On ouvre le livre. Quatre-vingt-onze poèmes en prose dont la longueur n’excède pas l’empan. De quatre à vingt lignes. Les thèmes sont libres et se répondent, jamais assujettis à des systèmes ou dispositifs conceptuels. Ici, pas d’organisation artificielle comme on l’aurait attendue, des « cinq parties comme les cinq doigts de la main » que nous aurait imposées bon nombre de nos contemporains, mais un chant libre obstiné, mélodie a cappella, un homme est seul sur sa périssoire, il chante debout, la pagaie double abandonnée, le fleuve va s’élargissant, les rives ne sont bientôt plus visibles. Métayer nous offre des fulgurances du large : « Il flaire, il rôde. Il se cherche une douleur comme un requin sa proie. Il traque le mal qui remplira la forme du vide, l’œuf d’autruche apparu dans la bouche du silence. Les yeux plissés, il jauge les peines, lèche-vitrine du modèle à sa taille. Nul ne peut l’arrêter, lui-même ne sait pas le fin mot de sa pêche à la traîne, que par habitude il nomme flânerie. »
Ces proses denses, aux images qui s’entrechoquent, on leur appliquerait à tort, par manque de vigueur à les saisir, le terme « hermétisme ». Rappelons à nous Duke Ellington qui répétait dans un demi-sourire qu’il n’y a que deux types de musique, la bonne et la mauvaise. Sur le clapot d’un afterbeat, on pourrait affirmer qu’en poésie il n’existe que deux types d’hermétisme, le bon et le mauvais. Le bon, disant plus que lui-même, clair comme un caillou noir sur une plage de galets blancs. Ainsi de cette image « Le sang ne fait qu’un tour/ Quand le dukduk se déploie sur la péninsule de la Gazelle », du Xénophiles d’André Breton, logiquement plus oublié que les autres. Ces images vigoureuses, ne les aime-t-on pas pour ce qu’elles sont ? Parce qu’elles fortifient notre sang ? Dirait-on « je ne comprends pas » que cela reviendrait à porter un pamplemousse à son oreille en disant « je ne sens rien ». S’il y a des échos surréalistes dans les poèmes de Métayer, ils n’en sont que vertueux car entièrement maîtres d’eux-mêmes, dépouillés des fébrilités d’alors, libres des minimalismes et sécheresses d’aujourd’hui :
« La peur se change en sucre. Le sucre se change en peur. L’alcool se change en sucre. La peur se change en peur.

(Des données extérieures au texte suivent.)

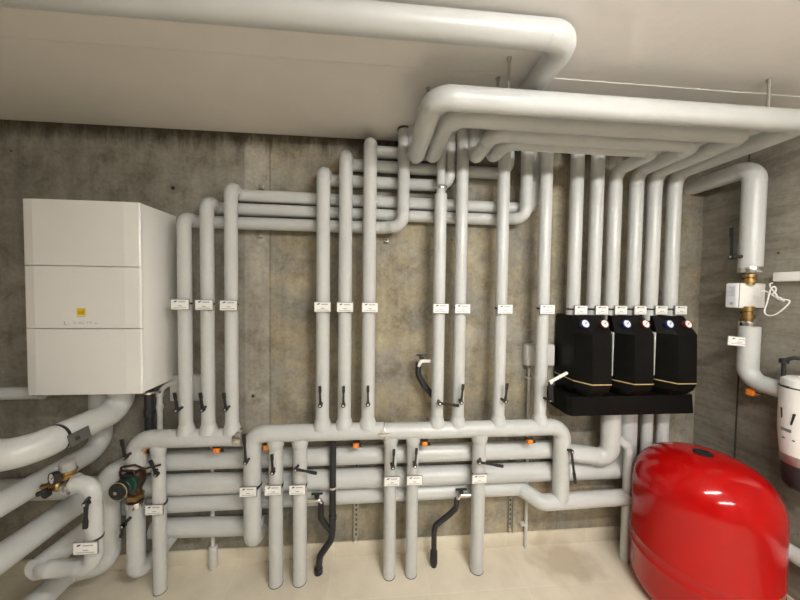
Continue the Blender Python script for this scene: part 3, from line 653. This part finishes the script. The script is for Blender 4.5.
bm = N(); w2 = at(550,398,.27); tube(bm, [w1, w1+Vector((0,0,-.02)), w2], .009, seg=10); tube(bm, [at(552,386,.27), at(552.5,402,.27)], .007, seg=8); link('stub_hose', bm, RUB, t)
# pipes below the unit
GU = 'pipes below the black pump unit'
pipe('under_pipe', 'third slim pipe below the black pump unit, half hidden by the red tank', [[(1.887,-.10,0), (1.887,-.10,1.05)]], .034, GU)
pipe('under_pipe', 'rightmost slim pipe below the black pump unit, mostly behind the red tank', [[(2.003,-.10,0), (2.003,-.10,1.05)]], .036, GU)
pipe('under_pipe', 'slim pipe branching from below the pump unit and running down left of the red tank', [[(1.585,-.16,.86), (1.695,-.168,.775), (1.695,-.168,0)]], .027, GU, br=.06)

# --- red expansion tank
TX, TY, TR, TH = 1.906, -.442, .317, .877
t = thing('expansion_tank', 'large glossy red expansion tank standing on the floor at right', 'tank', (TX,TY,0))
prof = [(0,.0),(.24,.0),(.262,.006),(.290,.03),(.309,.065),(TR,.105)]
up = [(TR,.255),(TR+.003,.262),(TR+.003,.268),(TR-.001,.275),(TR-.001,.322),(TR+.003,.329),(TR+.003,.335),(TR,.342)]
dome = [(TR,.63)]
for k in range(1, 15):
    a = k/14*math.pi/2; dome.append((TR*(math.cos(a)**.64) if k < 14 else 0, .63+(TH-.63)*math.sin(a)**1.0))
SE = 0
bm = N(); lathe(bm, prof + [(r, z+SE) for r, z in up] + dome, (TX,TY,0), (0,0,1), 96); link('shell', bm, RED, t, 60)
bm = N(); lathe(bm, [(.0,-.01),(.040,-.01),(.044,.0),(.043,.006),(.030,.010),(.024,.006),(0,.004)], (TX,TY,TH+.002), (0,0,1), 32); link('valve_cap', bm, BLK, t)

# --- right wall: water pipe, leak valve, filter
XW = 2.25; YW = at(0,0,0).y
yW = atx(751,250,XW).y; zW = atx(752,168,XW).z
GW = 'water pipe on the right wall'
zc1 = atx(748,272,XW).z; zc2 = atx(746,326,XW).z; zlow = atx(750,380,XW).z
w1 = pipe('water_pipe', 'thick pipe on the right wall, coming from the corner and turning down to the actuator', [[(XW,.02,zW), (XW,yW,zW), (XW,yW,zc1)]], .052, GW, br=.085)
band(w1, (XW,yW,zc1+.012), (0,0,1), .0535, .034)
bm = N(); b = atx(733,257,2.17); t_ = atx(731,228,2.165)
tube(bm, [(XW,yW,b.z), (2.185,yW+.01,b.z), b], .010, seg=10); 
dv = Vector((b.x,b.y,0)); MM = Matrix((Vector((0,1,0)), Vector((-.05,.0,1)).normalized(), Vector((-1,0,-.05)).normalized())).transposed().to_4x4(); MM.translation = b
L_ = (t_-b).length; prism(bm, [(-.012,-.012),(.012,-.012),(.009,.03),(.008,L_*.6),(.012,L_*.75),(.011,L_),(-.011,L_),(-.012,L_*.75),(-.008,L_*.6),(-.009,.03)], 0, .01, MM)
tube(bm, [b+Vector((.01,0,0)), b+Vector((-.014,0,0))], .015, seg=12); lv = link('valve_lever', bm, BLK, w1)
link('lever_nut', lathe(N(), [(.008,0),(.008,.005),(0,.005)], b+Vector((-.014,0,0)), (-1,0,0), 6), STEEL, lv)
w2 = pipe('water_pipe', 'lower thick pipe on the right wall, bending forward to the white filter', [[(XW,yW-.012,zc2), (XW,yW-.012,zlow), (XW,-.62,zlow-.02)]], .047, GW, br=.085)
band(w2, (XW,yW,zc2+.012), (0,0,1), .038, .034)
oc = atx(752,395,XW); bm = N(); box(bm, (XW-.022,oc.y-.018,zlow-.088), (XW+.022,oc.y+.018,zlow-.052), .005); oo = link('orange_clamp', bm, ORANGE, w2)
bm = N(); tube(bm, [(XW,oc.y-.018,zlow-.066), (XW,oc.y-.045,zlow-.066)], .012, seg=10); link('clamp_bracket', bm, STEEL, oo)
# leak protection actuator
zb0, zb1 = atx(740,308,2.19).z, atx(740,283,2.19).z
t = thing('valve_actuator', 'white square valve actuator on the right wall pipe, brass unions above and below', 'valve', (XW,yW,zb0))
near = atx(738,295,2.178)
bx_a = 2.178; yn = near.y; yf = atx(725,295,2.178).y; x_b = at(766,295,-yn).x
bm = N(); box(bm, (bx_a,yn,zb0), (x_b,yf,zb1), .008, 3); link('housing', bm, WHITE, t)
bm = N(); box(bm, (bx_a-.0015,yn+.012,zb0+.012), (bx_a+.001,yf-.014,zb1-.012)); lbp = link('printed_label', bm, DIAL, t)
bm = N()
for k in range(7): box(bm, (bx_a-.002,yn+.018,zb1-.03-k*.008), (bx_a,yf-.020-.006*(k % 3),zb1-.027-k*.008))
box(bm, (bx_a-.002,yn+.022,zb0+.018), (bx_a,yf-.028,zb0+.034)); link('printed_lines', bm, PRINT, lbp)
bm = N(); box(bm, (bx_a+.006,yn-.002,zb0+.004), (bx_a+.009,yf,zb1-.004)); link('lid_gap', bm, GREY, t)
for za, zb_ in ((zc1-.012, zb1-.01), (zb0+.01, zc2+.03)):
    l = za-zb_; bm = N(); lathe(bm, [(.026,0),(.030,.003),(.030,l*.3),(.022,l*.36),(.022,l*.5),(.032,l*.52),(.032,l*.8),(.024,l*.84),(.024,l)], (XW,yW,za), (0,0,-1), 14); link('brass_union', bm, BRASS, t)
# plate on lower pipe
pc = atx(739.5,341.5,2.19)
t2 = thing('label_plate', 'white label plate on the right wall pipe below the actuator', 'sign', pc, 'white pipe label plates')
ux = Vector((.75,-.66,0)).normalized(); nn = Vector((-.66,-.75,0)).normalized()
MM = Matrix((ux, Vector((0,0,1)), nn)).transposed().to_4x4(); MM.translation = pc
MM = MM @ Matrix.Rotation(-.03, 4, 'Z')
rc = lambda x0,y0,x1,y1: [(x0,y0),(x1,y0),(x1,y1),(x0,y1)]
bm = N(); prism(bm, rc(-.05,-.029,.05,.029), -.006, 0, MM); link('backing_plate', bm, GREY, t2)
bm = N(); prism(bm, rc(-.047,-.026,.047,.026), 0, .002, MM); pl = link('plate', bm, WHITE, t2)
bm = N(); prism(bm, [(-.034,.010),(-.024,.012),(-.016,.018),(-.024,.020)], .002, .003, MM); link('logo_mark', bm, DARK, pl)
bm = N(); prism(bm, rc(-.005,.010,.032,.015), .002, .0026, MM); prism(bm, rc(-.035,-.016,.035,-.012), .002, .0026, MM); prism(bm, rc(-.01,-.006,.012,-.001), .002, .0026, MM); link('printed_lines', bm, PRINT, pl)
band(t2, (XW,yW,pc.z), (0,0,1), .0515, .011, 'strap', BLK)
# cable
cb = thing('cable', 'white looped and knotted cable hanging between the actuator and the wall socket strip', 'cable', atx(775,305,2.27))
def C(px, py, x=2.27): return atx(px, py, x)
def smooth_pts(P, n=6):
    out = []
    for i in range(len(P)-1):
        p0, p1, p2, p3 = P[max(i-1,0)], P[i], P[i+1], P[min(i+2,len(P)-1)]
        for k in range(n):
            s = k/n; out.append(.5*((2*p1)+(-p0+p2)*s+(2*p0-5*p1+4*p2-p3)*s*s+(-p0+3*p1-3*p2+p3)*s**3))
    out.append(P[-1]); return out
def wire(bm, P, r):
    P = smooth_pts(P); n = len(P); u, v = frame_of(P[1]-P[0]); pr = None
    for i, p in enumerate(P):
        T = (P[min(i+1,n-1)]-P[max(i-1,0)]).normalized(); u = (u-T*u.dot(T)).normalized(); v = T.cross(u)
        ring = [bm.verts.new(p+(u*math.cos(k*math.pi/4)+v*math.sin(k*math.pi/4))*r) for k in range(8)]
        if pr:
            for k in range(8): bm.faces.new((pr[k], pr[(k+1)%8], ring[(k+1)%8], ring[k]))
        else: bm.faces.new(ring[::-1])
        pr = ring
    bm.faces.new(pr)
bm = N()
wire(bm, [C(762,291,2.23), C(768,292), C(774,296,2.29), C(779,299,2.26), C(788,300), C(789,303), C(782,310), C(774,315), C(767,315), C(764.5,311), C(767,303,2.26), C(769,295,2.25), C(771,289), C(774,286.5,2.29), C(776,289,2.29), C(774,293,2.25), C(768,294,2.26)], .0038)
wire(bm, [C(773,283,2.31), C(770,284,2.30), C(771,288,2.28), C(776,294,2.25), C(778,299,2.28), C(784,301,2.26), C(781,298,2.29), C(777,297,2.25)], .0038)
link('wire', bm, WHITE, cb)
# socket strip on right wall
a = atx(773,277,2.31); t = thing('socket_strip', 'white power socket strip on the right wall at the picture edge', 'electrical box', (2.33,a.y,a.z))
zc0 = atx(773,272.5,2.31).z; zc9 = atx(773,281.5,2.31).z
bm = N(); box(bm, (2.305,a.y-.12,zc9), (2.36,a.y,zc0), .006); link('plug_body', bm, WHITE, t)
bm = N(); box(bm, (2.295,a.y-.42,zc9-.006), (2.36,a.y-.125,zc0+.012), .008); link('enclosure', bm, WHITE, t)
bm = N(); box(bm, (2.293,a.y-.17,zc9-.006), (2.297,a.y-.14,zc0+.006), .001); link('cover_rib', bm, PVC, t)
# water filter
FXc = XW; FYc = atx(805,420,XW).y; fd = -FYc
t = thing('water_filter', 'white water filter canister with black bell and black handle at the right edge', 'filter', (FXc,FYc,.8))
zf = lambda py: CAM.z + (atx(795,py,FXc).z-CAM.z)
fz = lambda py: at(795, py, .735).z
ztop, zrim, zmid, zend, zbell, zbot = [ (lambda q: q.z)(at(795,p,fd)) for p in (379,388,432,450,472,500)]
bm = N(); lathe(bm, [(.0,.002),(.072,0),(.086,-.008),(.088,-.02),(.088,-(ztop-zrim)),(.092,-(ztop-zrim)-.004),(.090,-(ztop-zmid)),(.082,-(ztop-zend)),(.070,-(ztop-zbell)+.02),(.0,-(ztop-zbell)+.018)], (FXc,FYc,ztop), (0,0,1), 48); body = link('canister', bm, WHITE, t)
bm = N(); lathe(bm, [(.088,0),(.0935,.001),(.0935,.006),(.088,.007)], (FXc,FYc,zrim-.006), (0,0,1), 48); link('rim_groove', bm, BLK, body)
bm = N(); lathe(bm, [(.077,.03),(.080,.0),(.077,-.03),(.075,-.034)], (FXc,FYc,zend-.045), (0,0,1), 40); link('grey_ring', bm, ZINC, t)
bm = N(); lathe(bm, [(.074,.0),(.074,-.06),(.066,-.11),(.044,-.14),(.028,-.148),(0,-.148)], (FXc,FYc,zend-.075), (0,0,1), 40); link('lower_bell', bm, BLK, t)
hz = at(778,364,fd).z
bm = N(); hx = FXc-.065
lf = Vector((-.52,.854,0)); fc_ = Vector((FXc,FYc,0)); pa = fc_+lf*.078; pb = fc_-lf*.078; zv = Vector((0,0,1))
tube(bm, [pa+zv*(ztop-.015), pa+zv*hz], .009, seg=12); tube(bm, [pb+zv*(ztop-.015), pb+zv*hz], .009, seg=12)
lathe(bm, [(.010,0),(.019,.004),(.019,.026),(.010,.030)], pa+zv*(hz-.016), (0,0,1), 16)
tube(bm, [pa+zv*hz, pa-lf*.03+zv*(hz+.022), pb+lf*.03+zv*(hz+.022), pb+zv*hz], .010, br=.03, seg=12); link('carry_handle', bm, BLK, t)
nrm = Vector((-.72,-.69,0)); ux = Vector((.69,-.72,0))
def decal(name, poly, z, r, ang, M_, par):
    "small mark wrapped flat on the canister front"
    n = Vector((-math.sin(ang),-math.cos(ang),0)); u = Vector((math.cos(ang),-math.sin(ang),0))
    MM = Matrix((u, Vector((0,0,1)), n)).transposed().to_4x4(); MM.translation = Vector((FXc,FYc,z))+n*r
    bm = N()
    for p in poly: prism(bm, p, 0, .0025, MM)
    return link(name, bm, M_, par)
zz = lambda py: at(790,py,fd+.06).z
decal('dark_slash', [[(-.006,-.03),(.0,-.032),(.012,.03),(.002,.03)]], zz(424), .0915, 1.46, BLK, t)
decal('dark_slash', [[(-.004,.03),(.003,.026),(.006,-.024),(.002,-.024)]], zz(421), .0915, 1.98, BLK, t)
decal('grey_badge', [rc(-.022,-.008,.022,.008)], zz(437), .0885, 1.72, GREY, t)
decal('printed_lettering', [rc(-.026,-.003,-.008,.003), rc(-.005,-.003,.008,.003), rc(.012,-.003,.024,.003)], zz(446), .083, 1.62, DARK, t)
decal('printed_line', [rc(-.016,-.0015,.016,.0015)], zz(391.5), .0925, 1.80, DARK, t)
# elbow pipe behind tank at right bottom
zq = atx(795,555,2.305).z
pipe('water_pipe', 'pale pipe low on the right wall behind the red tank', [[(2.305,-.30,0), (2.305,-.30,zq), (2.305,-1.3,zq)]], .042, GW, br=.08)

# ------------------------------------------------------------------ lamps
LAMPW = 31.0
EM = bpy.data.materials.new('lamp_diffuser'); EM.use_nodes = True; b = EM.node_tree.nodes['Principled BSDF']
b.inputs['Base Color'].default_value = (.9,.9,.9,1); b.inputs['Emission Color'].default_value = (1.0,.972,.92,1); b.inputs['Emission Strength'].default_value = LAMPW
LAMPS = [((.95,-2.05), 1.2), ((1.15,-3.9), 1.5)]
for i, ((x, y), L_) in enumerate(LAMPS):
    t = thing('ceiling_lamp', ('linear ceiling lamp above the camera, in front of the pipe wall', 'linear ceiling lamp further back in the room')[i], 'lamp', (x,y,CZ), 'linear ceiling lamps')
    bm = N(); box(bm, (x-L_/2,y-.085,CZ-.155), (x+L_/2,y+.085,CZ-.12), .006); link('lamp_body', bm, WHITE, t)
    for sx_ in (-.4,.4): link('suspension_rod', tube(N(), [(x+sx_,y,CZ-.125),(x+sx_,y,CZ+.003)], .006, seg=8), STEEL, t)
    bm = N(); box(bm, (x-L_/2+.02,y-.038,CZ-.185), (x+L_/2-.02,y+.038,CZ-.155), .012); link('diffuser', bm, EM, t)

w = bpy.data.worlds.new('world'); SC.world = w; w.use_nodes = True
w.node_tree.nodes['Background'].inputs['Color'].default_value = (.02,.02,.02,1)
vs = SC.view_settings; vs.view_transform = 'Standard'; vs.look = 'None'; vs.gamma = 1; vs.use_curve_mapping = False
vs.exposure = 2.6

Il nous faudra bientôt importer autant d’armes que de douceurs. Introduire le droit de tirer à vue, pour protéger le sucre et augmenter la peur.
Colonies réglées sur la métropole, à trois quarts : peur, sucre/sucre, peur/alcool, sucre/alcool, peur.
Quiconque nous retire le sucre de la bouche sera achevé à bout portant. »
Mains positives est un livre plein de santé. Métayer semble nous dire à la manière de Whitman, mais dans un chant laconique et mesuré : « Me voici maintenant devant vous avec mon âme robuste. » Et si l’âme est ce que la vue est aux yeux, lisons bien ses poèmes, pour s’élancer au-delà des choses, et pourtant pour les rapprocher.